Operating Systems: I got a 92. The high was 94, and the average was 78.
Computer Architecture: I got an 83. The high was 94. The average was 60. (I actually might end up with an 86 or 87 on this, because I think the TA graded one of the problems wrong.)
Sadly, instead of curving the fuck out of the architecture midterm, and thus saving my totally craptastic grade in that class, the professor has decided so that at the end of the quarter, either your midterm counts for 25 percent and your final counts for 40 percent, or your final counts for 65 percent, whichever is higher. Which, um, really doesn't do much for me, since I have to get a B+ in either the class or on the final, or take the class again.
So, yes, I am feeling a little bit less like I suck at this whole school thing. Unfortunately, since I'm taking all competancy requirements this quarter, I have to get B+s in all of my courses (or their finals) or else repeat them. Have I mentioned how much I hate that rule?
November 01, 2005
The Adventures of Robot At Home

Someone drank a large coffee before her 6:30 pm midterm last night. (Coffee makes me smart!) Someone was up until 1:30 am last night finishing up her knit robot. Someone possibly should chill out with the obsessive crafting.
This morning, I discovered my knit robot (who I have named Robot) exploring his new home. Photo essay below.



(Don't worry, Robot recovered from his run-in with the Large Furry Beast What Pokes At Robots.)

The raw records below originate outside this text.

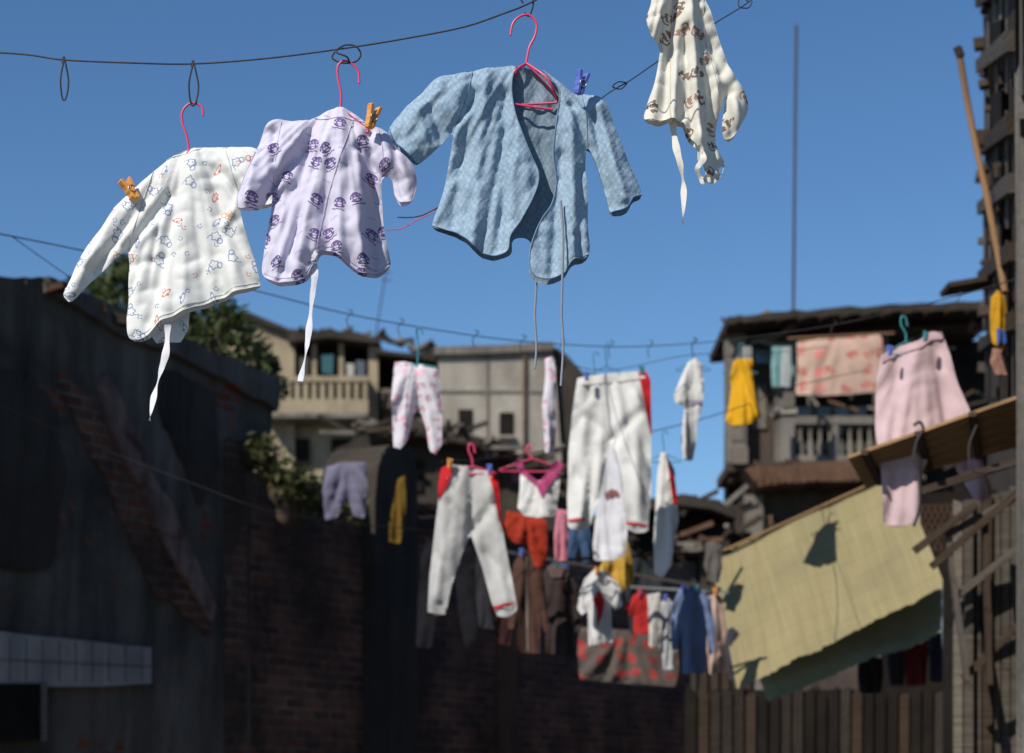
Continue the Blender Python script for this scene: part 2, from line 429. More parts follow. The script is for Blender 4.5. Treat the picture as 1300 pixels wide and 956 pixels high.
def hanger(hook, y, mat, half=70, drop=35, name='clothes_hanger', r=.0024, s0=0):
    e = empty(name); tube('hook', [W(a, b, y) for a, b in hook], r, mat, e)
    nx, ny = hook[-1]
    tube('shoulders', [W(nx, ny, y), W(nx-half*.25, ny+drop*.25, y), W(nx-half, ny+drop, y), W(nx-half*.96, ny+drop*1.15, y),
                       W(nx, ny+drop*1.2+s0, y), W(nx+half*.96, ny+drop*1.15+2*s0, y), W(nx+half, ny+drop+2*s0, y), W(nx+half*.25, ny+drop*.25, y), W(nx, ny, y)], r, mat, e, smooth=False)
    return e
def peg(px, py, y, ang, mat, size=.046, name='clothes_peg'):
    e = empty(name); c = W(px, py, y); k = size/4
    R = Matrix.Rotation(math.radians(ang), 4, 'Y') @ Matrix.Rotation(math.radians(38), 4, 'Z')
    for sgn in (-1, 1):
        ol = [(0.02, -1.7), (.5, -1.75), (.72, -1.2), (.66, -.6), (.80, -.1), (.80, .4), (.98, 1.2), (1.12, 2.0), (.95, 2.3), (.55, 2.2), (.30, 1.1), (.08, .35), (.04, -.3), (.16, -.8), (.05, -1.3)]
        vs = []
        for th in (-.62, .62): vs += [R@Vector((x*sgn*k, th*k, z*k))+c for x, z in ol]
        n = len(ol); f = [list(range(n)), list(range(2*n-1, n-1, -1))]+[[i, i+n, (i+1) % n+n, (i+1) % n] for i in range(n)]
        o = recalc(mesh_obj('prong', vs, f, mat, e))
        b = o.modifiers.new('b', 'BEVEL'); b.width = .0012; b.segments = 2
        for q in (1.25, 1.6, 1.95):
            tube('rib', [R@Vector(((.98+(q-1.2)*.16)*sgn*k, t*k, q*k))+c for t in (-.5, .5)], .0008, mat, e, smooth=False)
    ring = [R@Vector((.62*math.cos(a)*k, -.68*k, (.1+.6*math.sin(a))*k))+c for a in [i*math.pi/6 for i in range(12)]]
    tube('spring', ring, .0011, m_metal, e, cyclic=True)
    return e

# =============== FOREGROUND BABY CLOTHES ===============
Y1 = 3.95
o1 = [(212, 204), (230, 192), (238, 189), (250, 187), (285, 187), (322, 188), (338, 205), (350, 233), (350, 258), (334, 264), (314, 262), (303, 248), (305, 268), (313, 300),
      (323, 330), (329, 355), (327, 363), (305, 371), (275, 380), (245, 392), (218, 406), (205, 412), (192, 427), (178, 434), (166, 431), (163, 410), (164, 370), (165, 335), (163, 321), (150, 330),
      (128, 350), (108, 370), (92, 383), (84, 380), (84, 366), (94, 342), (112, 312), (132, 284), (150, 260), (166, 244), (190, 224)]
hem1 = [(327, 363), (305, 371), (275, 380), (245, 392), (218, 406), (205, 412), (192, 427), (178, 434), (168, 431)]
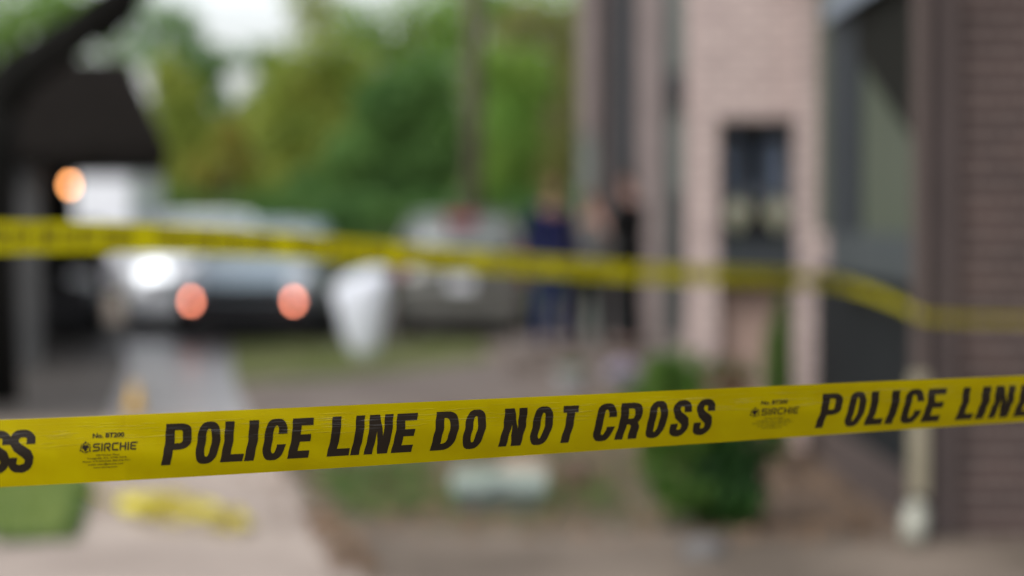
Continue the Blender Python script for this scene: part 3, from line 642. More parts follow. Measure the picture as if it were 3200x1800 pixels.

(Sophie contines to plot.)

As you can see, Robot turned out great (and surprisingly sentient). My seaming job left a lot to be desired, but in my defense, I can't actually remember the last time I had to seam something, I've been so all about the lace and the socks and the small projects for the last year or so. If anyone says anything, I plan to claim that a rabid monkey burst into my apartment, stole the unseamed Robot pieces, and seamed him. And threatened to bite me if I undid his handywork. Yes. That is exactly what happened.